次の日4WDに乗って熱帯雨林を爆走するツアーを体験した。

熱帯雨林を物凄いスピードで爆走するだけでなく、
オーストラリアの先住民アボリジニの生活風景も垣間見れた。

アボリジニはデカイ芋虫みたいなものを焼いて食べたり、
木を剥ぐと蟻が沢山いて、それをしゃぶるとレモネードの味がするらしい。

一番興味があったのが、ディジュリドゥと言ってアボリジニが1000年以上前も前から使っている楽器だ。

近年ではジャミロクワイなどのアルバムでも聞けるが、
始めて生で聞いたときはこのオーストラリアの乾いた大地にマッチしていて感動した。

俺がディジュリドゥに人一倍興味を持っているとツアーガイドのデイヴィッドが流暢な日本語で


「私も持っているので今度教えてあげますよ。」


笑顔でデイヴィッドが言った。


「いつまでケアンズにいますか?」


俺がワーキングホリデーで一年いることを伝えると紙に電話番号を書いてくれた。


「いつでも電話ください。」


オージーはずいぶんフレンドリーだと思った。
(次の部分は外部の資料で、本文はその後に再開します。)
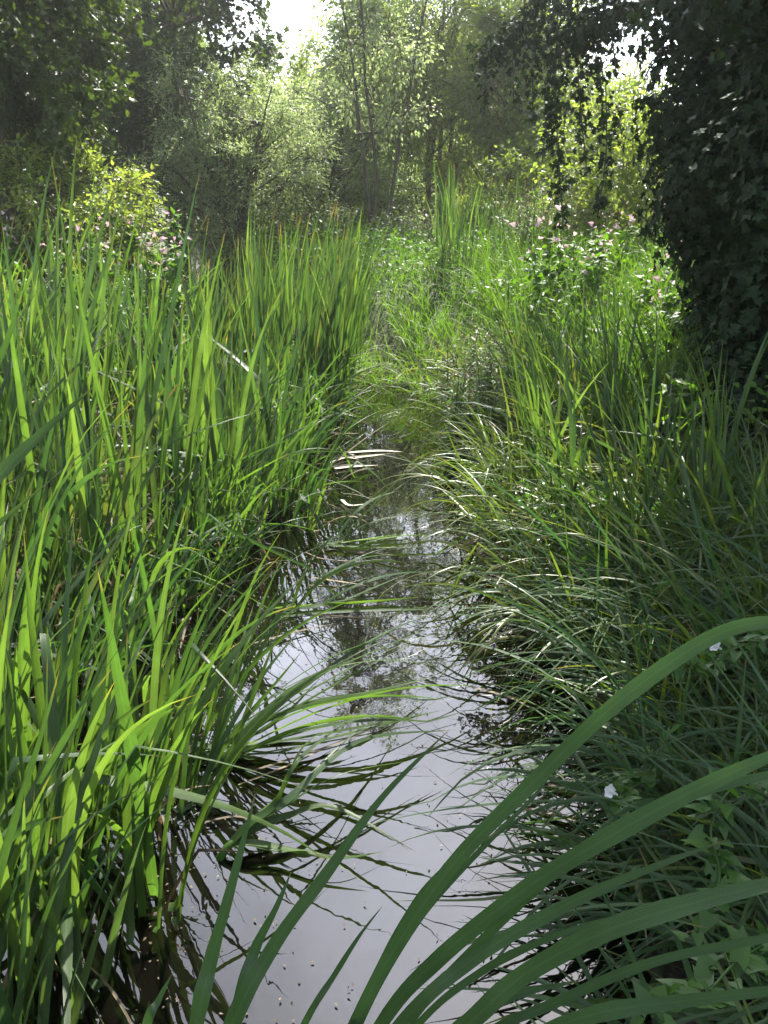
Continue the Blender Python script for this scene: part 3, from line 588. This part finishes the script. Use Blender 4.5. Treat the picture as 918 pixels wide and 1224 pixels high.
# ------------------------------------------------------------------ trees
def tree(name, seed, x, y, h, rx, ry, z0, label, leafmat, nclump=60, nleaf=260, size=.07, kind='oval', bark='bark', trunks=1, r0=.12, crad=.45, droop=.3, group=None, shell=.45, spread=.3, cat='tree', twigs=True, cx=0, cy=0):
    rng = np.random.default_rng(seed); z = float(gz(x, y)); root = empty(name, (x, y, z), label, cat, group)
    tb, bb, lf = MB(), MB(), MB(); tr = []
    for i in range(trunks):
        a = 6.28 * i / trunks + rng.uniform(0, 1); t = np.linspace(0, 1, 12); top = h * rng.uniform(.78, .95)
        off = (spread * rx * (1 if trunks > 1 else .3)) * t ** 1.2
        wv = np.cumsum(rng.normal(0, .035 * h / 12 * 2, (12, 2)), 0)
        P = np.stack([off * np.cos(a) + wv[:, 0] + cx * t, off * np.sin(a) + wv[:, 1] + cy * t, -.1 + top * t], -1); P[0, :2] *= .3
        tube(tb, P, r0 / math.sqrt(trunks) * (1 - .86 * t) * (1 + .5 * np.exp(-t * 14)), 9); tr.append(P)
    cz = (z0 + h) / 2; hz = (h - z0) / 2
    d = nrmz(rng.normal(0, 1, (nclump, 3))); rad = rng.random(nclump) ** (1 - shell) ; rad = shell + (1 - shell) * rad
    c = d * rad[:, None] * [rx, ry, hz] * rng.uniform(.8, 1.12, (nclump, 1)) + [cx * .6, cy * .6, cz]
    for q in c:
        P = tr[rng.integers(len(tr))]; hh = max(.25, q[2] - rng.uniform(.3, .9) * np.hypot(q[0], q[1]) - .2); i = np.clip(np.searchsorted(P[:, 2], hh), 1, 11); s = P[i]
        m1 = s * .6 + q * .4 + [0, 0, -.02 * h] + rng.normal(0, .05, 3); m2 = s * .25 + q * .75 + rng.normal(0, .06, 3) + [0, 0, .02 * h]
        bl = np.linalg.norm(q - s); tube(bb, curve_pts([s, m1, m2, q], 8), np.linspace(max(.008, .018 * bl), .004, 8), 5)
        nt_ = 9; td = nrmz(rng.normal(0, 1, (nt_, 3)) + nrmz(q - [0, 0, cz]) * .7); tl = crad * rng.uniform(.6, 1.5, nt_)
        each = nleaf // nt_; u = rng.random((nt_, each)) ** .7
        dr = np.zeros((nt_, each, 3)); dr[..., 2] = -droop * (u * tl[:, None]) ** 1.5
        L = q + td[:, None] * (u * tl[:, None])[..., None] + dr + rng.normal(0, .10 * crad + .02, (nt_, each, 3))
        leaves(lf, rng, L.reshape(-1, 3), size, kind, droop=droop, out=np.repeat(td, each, 0), flat=.45)
        if twigs:
            for k_ in range(0, nt_, 2):
                e = q + td[k_] * tl[k_]; e[2] -= droop * tl[k_] ** 1.5; tube(bb, curve_pts([q, q * .5 + e * .5 + [0, 0, .02], e], 5), np.linspace(.006, .002, 5), 4)
    tb.build('trunk', M[bark], root); bb.build('branches', M[bark], root); lf.build('crown', M[leafmat], root, False)
    return root
def wx(pxl, y): return (pxl - 459) / 1104 * (y * .941 + .2)

tree('broadleaf_tree', 1, wx(10, 10.5), 10.5, 6.6, 1.75, 1.6, 1.15, 'large dark leafy tree filling the upper left corner', 'dark', 95, 420, .085, 'lobed', r0=.2, crad=.5)
tree('broadleaf_tree', 2, wx(205, 17), 17, 8.5, 1.9, 1.9, 1.0, 'tall tree with sunlit outer leaves second from the upper left corner', 'dark', 100, 330, .10, 'lobed', r0=.22, crad=.6)
tree('broadleaf_tree', 3, wx(90, 20), 20, 9.5, 2.6, 2.2, 1.0, 'tall tree behind the dark upper left tree', 'dark', 80, 300, .12, 'oval', r0=.25, crad=.8)
tree('willow_shrub', 4, wx(285, 15), 15, 3.1, 1.5, 1.1, -.3, 'rounded silvery willow shrub left of centre beyond the meadow', 'willow', 135, 300, .070, 'lance', 'palebark', trunks=5, r0=.12, crad=.34, droop=.15, cat='shrub', spread=.7, shell=.3)
tree('willow_shrub', 5, wx(385, 17), 17, 2.9, 1.3, 1.1, -.3, 'pale willow shrub between the round silvery one and the slim central tree', 'willow', 100, 300, .066, 'lance', 'palebark', trunks=5, r0=.12, crad=.4, droop=.2, cat='shrub', spread=.7, shell=.3)
tree('broadleaf_tree', 6, wx(350, 26), 26, 4.4, 2.4, 2.2, .5, 'hazy low tree below the gap of bright sky', 'bush', 80, 260, .11, 'oval', r0=.2, crad=.7)
tree('alder_tree', 71, wx(455, 14.5), 14.5, 7.6, 1.0, .9, 1.6, 'slim airy tree with several thin forking trunks in the centre', 'willow', 80, 190, .065, 'oval', 'palebark', trunks=3, r0=.05, crad=.42, spread=1.3, shell=.3)
tree('leafy_shrub', 8, wx(520, 18), 18, 6.6, 1.3, 1.3, .0, 'tall bright green bushy tree just right of the slim central tree', 'bush', 140, 340, .075, 'lance', 'palebark', trunks=4, r0=.10, crad=.5, shell=.2, cat='tree')
tree('leafy_shrub', 9, wx(615, 16.5), 16.5, 5.0, 1.25, 1.2, .0, 'mid green bushy tree right of centre behind the tall reeds', 'bush', 120, 300, .075, 'oval', trunks=3, r0=.10, crad=.48, shell=.2, cat='tree')
tree('leafy_shrub', 10, wx(450, 19), 19, 5.0, .95, 1.0, .0, 'soft green tree behind the slim central tree', 'willow', 100, 280, .08, 'oval', trunks=3, r0=.09, crad=.5, cat='tree')
tree('leafy_shrub', 11, wx(700, 14), 14, 2.5, 1.2, 1.0, .2, 'low sunlit shrub under the bright sky gap on the right', 'bush', 55, 260, .07, 'oval', trunks=4, r0=.08, crad=.35, cat='shrub')
tree('leafy_shrub', 12, wx(770, 10.5), 10.5, 2.0, 1.0, .9, .1, 'yellow green sunlit shrub beside the dark ivy tree', 'bush', 55, 260, .06, 'oval', trunks=4, r0=.06, crad=.32, cat='shrub')
tree('leafy_shrub', 13, wx(60, 10), 10.0, 1.5, 1.1, .8, .1, 'low leafy shrub under the dark upper left tree', 'bush', 45, 240, .06, 'oval', trunks=4, r0=.06, crad=.3, cat='shrub')
for i, (a, yy, hh) in enumerate([(-120, 30, 9), (170, 34, 8), (560, 33, 6.5), (660, 30, 2.9), (800, 30, 2.8), (1000, 24, 5), (440, 38, 5), (300, 27, 3.8), (390, 30, 3.8), (510, 27, 4.6), (610, 26, 4), (50, 26, 5)]):
    tree('distant_tree', 30 + i, wx(a, yy), yy, hh, 2.8, 2.4, .8, 'hazy distant tree in the line beyond the meadow', 'bush', 55, 200, .16, 'oval', r0=.25, crad=1.0, group='distant trees beyond the meadow', twigs=False)

# ------------------------------------------------------------------ ivy covered tree on the right
def ivy_tree():
    rng = np.random.default_rng(55); x, y = 2.62, 5.6; z = float(gz(x, y))
    root = empty('ivy_covered_tree', (x, y, z), 'dark ivy covered tree filling the right edge of the view', 'tree')
    tb, bb, lf, hg = MB(), MB(), MB(), MB()
    t = np.linspace(0, 1, 14); T = np.stack([.35 * t ** 2 + .05 * np.sin(t * 7), .1 * np.sin(t * 5), -.1 + 6.6 * t], -1); tube(tb, T, .2 * (1 - .75 * t) + .1 * np.exp(-t * 15), 12)
    def coat(P, rad, n, size=.062):
        i = rng.integers(0, len(P) - 1, n); u = rng.random((n, 1)); c = P[i] * (1 - u) + P[i + 1] * u
        o = nrmz(rng.normal(0, 1, (n, 3))); rr = rad * rng.random((n, 1)) ** .45
        leaves(lf, rng, c + o * rr, size, 'lobed', face=o)
    coat(T[:11], .42, 9000)
    limbs = []
    for k in range(46):       # limbs bearing dense foliage masses
        h = rng.uniform(.4, 6.3); a = rng.uniform(0, 6.28); L = rng.uniform(.5, 1.25) * (1.0 if h < 2.2 else 1.35)
        if math.cos(a) < -.2: L *= .75 if h < 2.2 else .9
        i = int(np.clip(h / 6.6 * 13, 0, 13)); s = T[i]; e = s + [L * math.cos(a), L * math.sin(a), rng.uniform(-.3, .25)]
        Q = curve_pts([s, (s + e) / 2 + [0, 0, .12], e], 9); tube(bb, Q, np.linspace(.03, .006, 9), 5)
        coat(Q[3:], .36, 1250); limbs.append(Q)
    # overhanging boughs towards the stream, with hanging ivy strands
    W0 = np.array([x, y, z])
    for cp, n in [([T[6], px(770, -60, 6.6) - W0, px(690, -40, 6.9) - W0, px(620, 35, 7.2) - W0, px(575, 75, 7.4) - W0], 600),
                  ([T[7], px(800, -120, 6.3) - W0, px(700, -95, 6.6) - W0, px(590, -60, 6.8) - W0], 450),
                  ([T[5], px(790, 0, 6.5) - W0, px(720, 20, 6.6) - W0, px(680, 55, 6.7) - W0], 500)]:
        Q = curve_pts(cp, 16); tube(bb, Q, np.linspace(.04, .007, 16), 6); coat(Q[5:], .16, n, .055)
    for (x0, y0, y1, d, n) in [(668, -30, 275, 6.8, 1150), (690, -30, 210, 6.7, 750), (640, -20, 150, 7.0, 420),  (706, -30, 110, 6.7, 620), (738, -30, 90, 6.5, 620), (724, 100, 260, 6.6, 420), (655, -30, 190, 6.9, 480), (610, 30, 120, 7.2, 170), (585, 60, 130, 7.3, 130)]:
        Q = curve_pts([px(x0, y0, d) - W0, px(x0 + rng.normal(0, 6), (y0 + y1) / 2, d) - W0, px(x0 + rng.normal(0, 7), y1, d) - W0], 12)
        n = int(n * .38); tube(hg, Q, .005, 4); i = rng.beta(1.0, 1.3, n) * 10.99; j = i.astype(int); c = Q[j] + (Q[j + 1] - Q[j]) * (i - j)[:, None]
        leaves(lf, rng, c + rng.normal(0, 1, (n, 3)) * [.06, .06, .05] * (1.15 - .8 * i[:, None] / 11), .05, 'lobed', droop=.8, flat=.2)
    # foliage masses on the stream side of the crown
    for (a_, b_) in [(800, -30), (782, 25), (806, 80), (784, 150), (806, 200), (812, 265), (842, 320), (846, 390), (872, 440), (880, 480)]:
        e = px(a_ + 12, b_, 5.75) - W0; i_ = int(np.clip(e[2] / 6.6 * 13, 0, 12)); Q = curve_pts([T[i_], (T[i_] + e) / 2 + [0, 0, .1], e], 9); tube(bb, Q, np.linspace(.03, .006, 9), 5); coat(Q[4:], .34, 1400)
    # unseen boughs above the frame, added to shade the foreground leaves
    for k in range(7):
        e = np.array([1.35 + .12 * k, 4.9 - .22 * k, 4.6 + .35 * math.sin(k * 2.1)]) - W0
        Q = curve_pts([T[8], (T[8] + e) / 2 + [0, 0, .3], e], 10); tube(bb, Q, np.linspace(.05, .01, 10), 6); coat(Q[4:], .42, 1500, .085)
    for e in [(.95, 4.3, 4.9), (1.12, 3.85, 4.7), (.72, 4.0, 5.2), (1.2, 3.4, 4.2)]:
        e = np.array(e) - W0; Q = curve_pts([T[10], (T[10] + e) / 2 + [0, 0, .4], e], 12); tube(bb, Q, np.linspace(.05, .01, 12), 6); coat(Q[6:], .45, 1300, .085)
    # skirt of ivy tumbling down to the bank
    for k in range(52):
        a = rng.uniform(3.7, 5.9); rr = rng.uniform(.35, 1.15); h = rng.uniform(1.0, 2.6); c0 = np.array([rr * math.cos(a), rr * math.sin(a), h]); e = c0 * [1.08, 1.08, 0] + [0, 0, rng.uniform(.0, .35)]
        Q = curve_pts([c0, (c0 + e) / 2, e], 9); tube(hg, Q, .005, 4); coat(Q, .16, 620)
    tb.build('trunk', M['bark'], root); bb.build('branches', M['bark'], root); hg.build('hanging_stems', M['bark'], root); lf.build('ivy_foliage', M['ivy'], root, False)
ivy_tree()
# unseen tree added outside the frame so that its crown shades the right bank
tree('broadleaf_tree', 61, 4.3, 4.4, 6.8, 1.9, 1.8, 1.6, 'unseen dark tree added outside the right edge to shade the bank', 'dark', 80, 300, .09, 'lobed', r0=.2, crad=.55)

# ------------------------------------------------------------------ sunlit damp air
mb = MB(); x0, x1, y0, y1, z0, z1 = -70, 70, -6, 75, -3.0, 13.0
v = np.array([[x, y, z] for x in (x0, x1) for y in (y0, y1) for z in (z0, z1)])
mb.add(v, [np.array([[0, 1, 3, 2], [4, 6, 7, 5], [0, 4, 5, 1], [2, 3, 7, 6], [0, 2, 6, 4], [1, 5, 7, 3]])])
m = bpy.data.materials.new('haze'); m.use_nodes = True; m.node_tree.nodes.clear()
pv = m.node_tree.nodes.new('ShaderNodeVolumePrincipled'); pv.inputs['Density'].default_value = .0022; pv.inputs['Color'].default_value = (.95, .97, .92, 1); pv.inputs['Anisotropy'].default_value = .7
mo = m.node_tree.nodes.new('ShaderNodeOutputMaterial'); m.node_tree.links.new(pv.outputs[0], mo.inputs['Volume'])
hz = mb.build('haze', m, smooth=False); tag(hz, 'thin bright summer haze hanging before the far trees', 'haze', kind='stuff')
知り合って2時間ぐらいで電話番号を教えるとは・・・


一通りケアンズを満喫し、一週間があっという間に過ぎていった。

俺はそろそろ家族ともお別れだ。

家族とはロクに口も利かなかった俺には「やっと一人で生活できる!」という思いが一番大きかった。

それとすっかりケアンズを気に入ってしまった俺には希望であふれていた。

まぶしすぎる太陽、美しい海、フレンドリーな人々、そして街には音楽。

東京とはまるで逆で子供の時から思い描いていた街がここケアンズにあった。

ダチやドラムキットが恋しくなるだろうが、これからの生活の方が楽しみだった。

親父達を送りに空港へ行った。兄貴は餞別だと言ってエルジンの時計をくれた。

親父は俺の手を強く握り「がんばれよ!」と握手した。

お袋は何も言わず泣いていた。

あれだけ希望にあふれていた俺だったが、なぜか急に一緒に帰りたくなってしまった。

まるで誰かに魔法を解かれた様に夢が覚めた思いだった。